| PROBLEM REQUIREMENTS |
Output the material beneath this task exactly, images excluded.

| DATASET SECTION |
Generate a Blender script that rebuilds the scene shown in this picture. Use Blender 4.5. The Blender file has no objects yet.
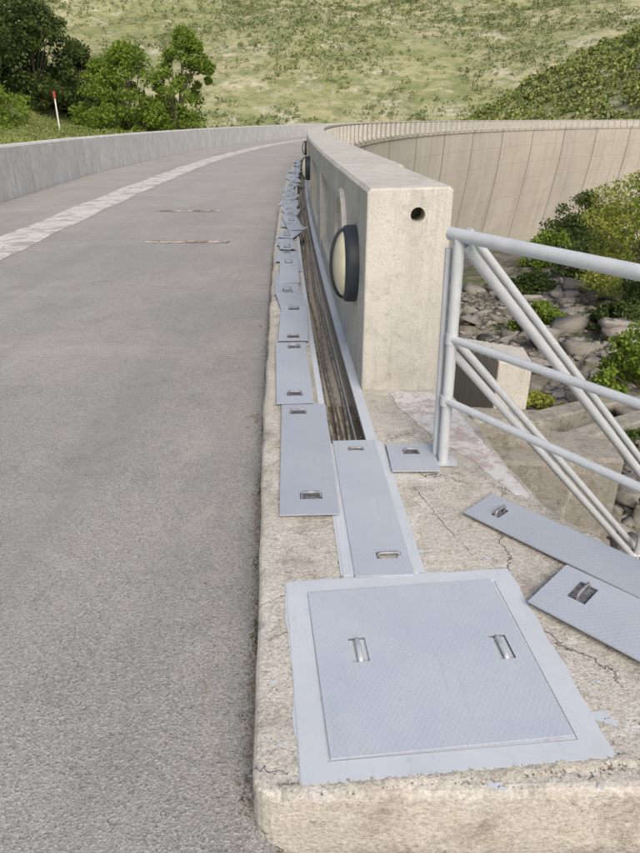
import bpy, math, random, bmesh
import numpy as np
from mathutils import Vector, Matrix, Euler
random.seed(7); rng=np.random.default_rng(7)
R2=math.radians
scene=bpy.context.scene
# ------------------------------------------------------------------ helpers
def link(o):
    scene.collection.objects.link(o); return o
def mesh(name,verts,faces,mats=None,smooth=False,uv=None,parent=None,midx=None):
    me=bpy.data.meshes.new(name); me.from_pydata([tuple(map(float,v)) for v in verts],[],[tuple(map(int,f)) for f in faces])
    if mats:
        for m in (mats if isinstance(mats,(list,tuple)) else [mats]): me.materials.append(m)
    if midx is not None: me.polygons.foreach_set('material_index',midx)
    if smooth: me.polygons.foreach_set('use_smooth',[True]*len(me.polygons))
    if uv is not None:
        l=me.uv_layers.new(name='UVMap')
        for lp in me.loops: l.data[lp.index].uv=uv[lp.vertex_index]
    me.update()
    o=link(bpy.data.objects.new(name,me))
    if parent: o.parent=parent
    return o
def empty(name,loc=(0,0,0),rot=0):
    e=link(bpy.data.objects.new(name,None)); e.location=loc; e.rotation_euler=(0,0,rot); return e
def fastmesh(name,V,F,mat,smooth=False,k=4):
    me=bpy.data.meshes.new(name); n=len(F)
    me.vertices.add(len(V)); me.vertices.foreach_set('co',np.asarray(V,dtype=np.float32).ravel())
    me.loops.add(n*k); me.loops.foreach_set('vertex_index',np.asarray(F,dtype=np.int32).ravel())
    me.polygons.add(n); me.polygons.foreach_set('loop_start',np.arange(0,n*k,k,dtype=np.int32))
    if smooth: me.polygons.foreach_set('use_smooth',np.ones(n,dtype=bool))
    me.materials.append(mat); me.update(calc_edges=True); me.validate()
    return me
def bevel(o,w,seg=2,ang=35):
    b=o.modifiers.new('b','BEVEL'); b.width=w; b.segments=seg; b.limit_method='ANGLE'; b.angle_limit=R2(ang)
def prism(name,poly,z0,z1,mat,parent=None,bev=0):
    n=len(poly); v=[(x,y,z0) for x,y in poly]+[(x,y,z1) for x,y in poly]
    f=[tuple(range(n-1,-1,-1)),tuple(range(n,2*n))]+[(i,(i+1)%n,n+(i+1)%n,n+i) for i in range(n)]
    o=mesh(name,v,f,mat,parent=parent)
    if bev: bevel(o,bev)
    return o
def tube(name,pts,r,mat,parent=None,seg=12,cyclic=False):
    cu=bpy.data.curves.new(name,'CURVE'); cu.dimensions='3D'; cu.bevel_depth=r; cu.bevel_resolution=max(1,seg//4); cu.use_fill_caps=True
    sp=cu.splines.new('POLY'); sp.points.add(len(pts)-1)
    for i,p in enumerate(pts): sp.points[i].co=(*p,1)
    sp.use_cyclic_u=cyclic
    cu.materials.append(mat)
    o=link(bpy.data.objects.new(name,cu))
    if parent: o.parent=parent
    return o
_T=rng.random((256,256))
def vn(x,y):
    xi=np.floor(x).astype(int);yi=np.floor(y).astype(int);fx=x-xi;fy=y-yi
    fx=fx*fx*(3-2*fx);fy=fy*fy*(3-2*fy)
    g=lambda a,b:_T[a%256,b%256]
    return (g(xi,yi)*(1-fx)+g(xi+1,yi)*fx)*(1-fy)+(g(xi,yi+1)*(1-fx)+g(xi+1,yi+1)*fx)*fy
def fbm(x,y,o=4):
    r=0;a=.5
    for i in range(o): r=r+a*(vn(x*2**i+17*i,y*2**i+9*i)-.5); a*=.5
    return r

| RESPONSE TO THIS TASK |
Generate a Blender script that rebuilds the scene shown in this picture. Use Blender 4.5. The Blender file has no objects yet.
import bpy, math, random, bmesh
import numpy as np
from mathutils import Vector, Matrix, Euler
random.seed(7); rng=np.random.default_rng(7)
R2=math.radians
scene=bpy.context.scene
# ------------------------------------------------------------------ helpers
def link(o):
    scene.collection.objects.link(o); return o
def mesh(name,verts,faces,mats=None,smooth=False,uv=None,parent=None,midx=None):
    me=bpy.data.meshes.new(name); me.from_pydata([tuple(map(float,v)) for v in verts],[],[tuple(map(int,f)) for f in faces])
    if mats:
        for m in (mats if isinstance(mats,(list,tuple)) else [mats]): me.materials.append(m)
    if midx is not None: me.polygons.foreach_set('material_index',midx)
    if smooth: me.polygons.foreach_set('use_smooth',[True]*len(me.polygons))
    if uv is not None:
        l=me.uv_layers.new(name='UVMap')
        for lp in me.loops: l.data[lp.index].uv=uv[lp.vertex_index]
    me.update()
    o=link(bpy.data.objects.new(name,me))
    if parent: o.parent=parent
    return o
def empty(name,loc=(0,0,0),rot=0):
    e=link(bpy.data.objects.new(name,None)); e.location=loc; e.rotation_euler=(0,0,rot); return e
def fastmesh(name,V,F,mat,smooth=False,k=4):
    me=bpy.data.meshes.new(name); n=len(F)
    me.vertices.add(len(V)); me.vertices.foreach_set('co',np.asarray(V,dtype=np.float32).ravel())
    me.loops.add(n*k); me.loops.foreach_set('vertex_index',np.asarray(F,dtype=np.int32).ravel())
    me.polygons.add(n); me.polygons.foreach_set('loop_start',np.arange(0,n*k,k,dtype=np.int32))
    if smooth: me.polygons.foreach_set('use_smooth',np.ones(n,dtype=bool))
    me.materials.append(mat); me.update(calc_edges=True); me.validate()
    return me
def bevel(o,w,seg=2,ang=35):
    b=o.modifiers.new('b','BEVEL'); b.width=w; b.segments=seg; b.limit_method='ANGLE'; b.angle_limit=R2(ang)
def prism(name,poly,z0,z1,mat,parent=None,bev=0):
    n=len(poly); v=[(x,y,z0) for x,y in poly]+[(x,y,z1) for x,y in poly]
    f=[tuple(range(n-1,-1,-1)),tuple(range(n,2*n))]+[(i,(i+1)%n,n+(i+1)%n,n+i) for i in range(n)]
    o=mesh(name,v,f,mat,parent=parent)
    if bev: bevel(o,bev)
    return o
def tube(name,pts,r,mat,parent=None,seg=12,cyclic=False):
    cu=bpy.data.curves.new(name,'CURVE'); cu.dimensions='3D'; cu.bevel_depth=r; cu.bevel_resolution=max(1,seg//4); cu.use_fill_caps=True
    sp=cu.splines.new('POLY'); sp.points.add(len(pts)-1)
    for i,p in enumerate(pts): sp.points[i].co=(*p,1)
    sp.use_cyclic_u=cyclic
    cu.materials.append(mat)
    o=link(bpy.data.objects.new(name,cu))
    if parent: o.parent=parent
    return o
_T=rng.random((256,256))
def vn(x,y):
    xi=np.floor(x).astype(int);yi=np.floor(y).astype(int);fx=x-xi;fy=y-yi
    fx=fx*fx*(3-2*fx);fy=fy*fy*(3-2*fy)
    g=lambda a,b:_T[a%256,b%256]
    return (g(xi,yi)*(1-fx)+g(xi+1,yi)*fx)*(1-fy)+(g(xi,yi+1)*(1-fx)+g(xi+1,yi+1)*fx)*fy
def fbm(x,y,o=4):
    r=0;a=.5
    for i in range(o): r=r+a*(vn(x*2**i+17*i,y*2**i+9*i)-.5); a*=.5
    return r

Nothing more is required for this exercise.